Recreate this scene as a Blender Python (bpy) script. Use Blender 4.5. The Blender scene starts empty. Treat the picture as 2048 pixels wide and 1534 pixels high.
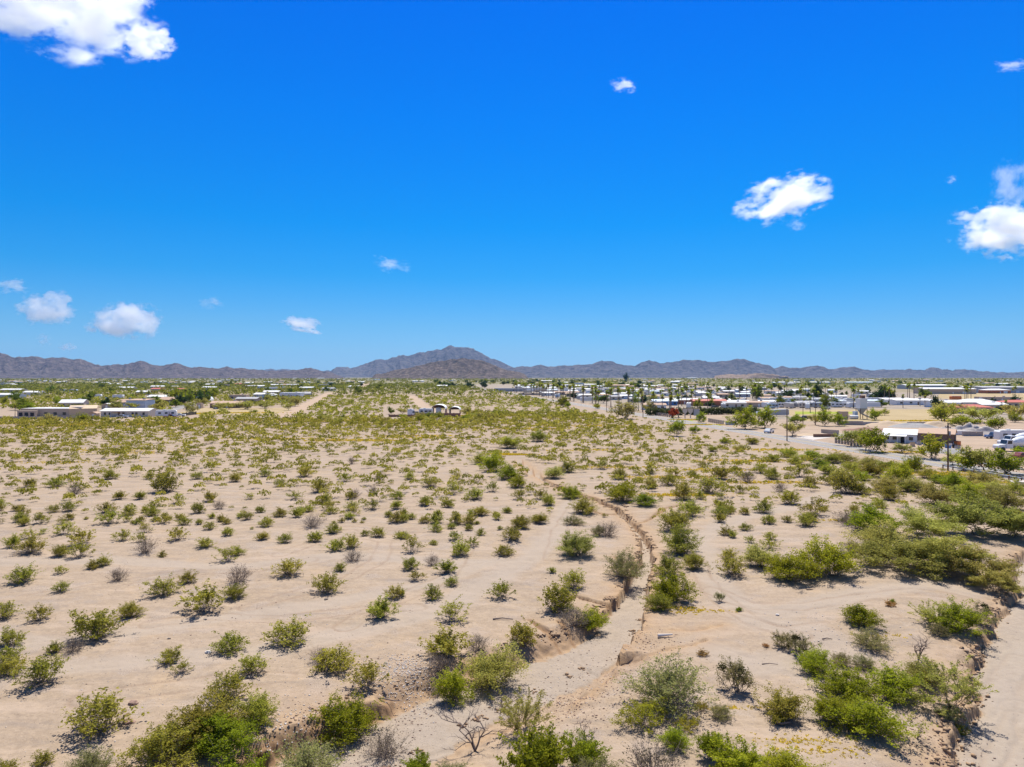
import bpy, math, random
import numpy as np
from mathutils import Vector, Matrix

# ------------------------------------------------------------------ camera, world, sun, exposure
SC = bpy.context.scene
COL = SC.collection
CAM_H, F, HZ, CX = 18.0, 1400.0, 752.0, 1024.0      # camera height, focal length and horizon row of the 2048 x 1534 photograph
SUN_EL, SUN_AZ = math.radians(62), math.radians(10)
cam_data = bpy.data.cameras.new('camera')
cam_data.sensor_width = 36.0
cam_data.lens = 36.0 * F / 2048.0
cam_data.shift_y = -(767.0 - HZ) / 2048.0
cam_data.clip_start = 0.5
cam_data.clip_end = 80000
cam = bpy.data.objects.new('camera', cam_data)
COL.objects.link(cam)
cam.location = (0, 0, CAM_H)
cam.rotation_euler = (math.radians(90), 0, 0)
SC.camera = cam

world = bpy.data.worlds.new('World')
SC.world = world
world.use_nodes = True
wn, wl = world.node_tree.nodes, world.node_tree.links
wn.clear()
sky = wn.new('ShaderNodeTexSky')
sky.sky_type = 'NISHITA'
sky.sun_disc = False
sky.sun_elevation = SUN_EL
sky.sun_rotation = SUN_AZ
sky.altitude = 300
sky.air_density = 1.0
sky.dust_density = 0.15
sky.ozone_density = 2.0
wtc = wn.new('ShaderNodeTexCoord')
wsep = wn.new('ShaderNodeSeparateXYZ')
wramp = wn.new('ShaderNodeValToRGB')          # sky tint by height: polarised blue in view, neutral overhead for less blue shadows
STOPS = [(0.0, (0.36, 0.68, 1.40)), (0.035, (0.35, 0.67, 1.18)), (0.07, (0.28, 0.66, 1.11)), (0.139, (0.08, 0.64, 1.16)), (0.208, (0.012, 0.64, 1.26)), (0.342, (0.0, 0.61, 1.48)), (0.47, (0.0, 0.55, 1.60)), (0.66, (0.30, 0.64, 1.22)), (0.88, (0.75, 0.84, 1.0))]
while len(wramp.color_ramp.elements) < len(STOPS): wramp.color_ramp.elements.new(0.9)
for el_, (p_, c_) in zip(wramp.color_ramp.elements, STOPS): el_.position = p_; el_.color = (c_[0] / 1.7, c_[1] / 1.7, c_[2] / 1.7, 1)
grade = wn.new('ShaderNodeVectorMath'); grade.operation = 'MULTIPLY'
grade2 = wn.new('ShaderNodeVectorMath'); grade2.operation = 'SCALE'; grade2.inputs['Scale'].default_value = 1.7
bg = wn.new('ShaderNodeBackground')
bg.inputs['Strength'].default_value = 0.075
wo = wn.new('ShaderNodeOutputWorld')
wl.new(wtc.outputs['Generated'], wsep.inputs[0]); wl.new(wsep.outputs['Z'], wramp.inputs['Fac'])
wl.new(sky.outputs[0], grade.inputs[0]); wl.new(wramp.outputs['Color'], grade.inputs[1]); wl.new(grade.outputs[0], grade2.inputs[0])
wl.new(grade2.outputs[0], bg.inputs['Color'])
wl.new(bg.outputs[0], wo.inputs['Surface'])

sun_data = bpy.data.lights.new('sun', 'SUN')
sun_data.energy = 5.0
sun_data.angle = math.radians(0.5)
sun_data.color = (1.0, 0.955, 0.88)
sun = bpy.data.objects.new('sun', sun_data)
COL.objects.link(sun)
sdir = Vector((math.sin(SUN_AZ) * math.cos(SUN_EL), math.cos(SUN_AZ) * math.cos(SUN_EL), math.sin(SUN_EL)))
sun.rotation_euler = (-sdir).to_track_quat('-Z', 'Y').to_euler()
sun.location = (0, 0, 200)

SC.view_settings.view_transform = 'Standard'
SC.view_settings.look = 'None'
SC.view_settings.exposure = 0.45
SC.view_settings.gamma = 1.0
SC.view_settings.use_curve_mapping = False
SC.cycles.max_bounces = 12
SC.cycles.diffuse_bounces = 3
SC.cycles.transmission_bounces = 4
SC.cycles.transparent_max_bounces = 8
SC.cycles.volume_bounces = 12
SC.cycles.use_denoising = True
rng = np.random.default_rng(7)
random.seed(7)

# ------------------------------------------------------------------ helpers
def vnoise(x, y, seed=0):
    x = np.asarray(x, float); y = np.asarray(y, float)
    xi = np.floor(x).astype(np.int64); yi = np.floor(y).astype(np.int64)
    fx = x - xi; fy = y - yi
    fx = fx * fx * fx * (fx * (fx * 6 - 15) + 10); fy = fy * fy * fy * (fy * (fy * 6 - 15) + 10)
    def h(a, b):
        n = (a * 374761393 + b * 668265263 + seed * 974634777) & 0xffffffff
        n = ((n ^ (n >> 13)) * 1274126177) & 0xffffffff
        n = (n ^ (n >> 16)) & 0xffffffff
        return n / 4294967295.0
    a = h(xi, yi); b = h(xi + 1, yi); c = h(xi, yi + 1); d = h(xi + 1, yi + 1)
    return (a + (b - a) * fx) + ((c + (d - c) * fx) - (a + (b - a) * fx)) * fy
def fbm(x, y, oct=4, seed=0, gain=0.5):
    s = 0; a = 1; t = 0
    for i in range(oct):
        s = s + a * (vnoise(x * 2 ** i + 17.3 * i, y * 2 ** i - 9.1 * i, seed + i) - 0.5); t += a; a *= gain
    return s / t * 2
def ridged(x, y, oct=4, seed=0):
    s = 0; a = 1; t = 0
    for i in range(oct):
        n = 1 - np.abs(vnoise(x * 2 ** i + 5.7 * i, y * 2 ** i + 3.3 * i, seed + i) * 2 - 1)
        s = s + a * n * n; t += a; a *= 0.5
    return s / t
def sstep(a, b, x):
    t = np.clip((x - a) / (b - a), 0, 1)
    return t * t * (3 - 2 * t)
def flat(px, py, z=0.0):
    """the point of the level z that the photograph shows at (px, py)"""
    D = (CAM_H - z) * F / (py - HZ)
    return np.array([(px - CX) / F * D, D])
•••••
Exercise:
Could the lines from the top of the material through the line with "from mathutils import Vector, Matrix" be repeated exactly, pictures left out?

Result for this task:
Recreate this scene as a Blender Python (bpy) script. Use Blender 4.5. The Blender scene starts empty. Treat the picture as 2048 pixels wide and 1534 pixels high.
import bpy, math, random
import numpy as np
from mathutils import Vector, Matrix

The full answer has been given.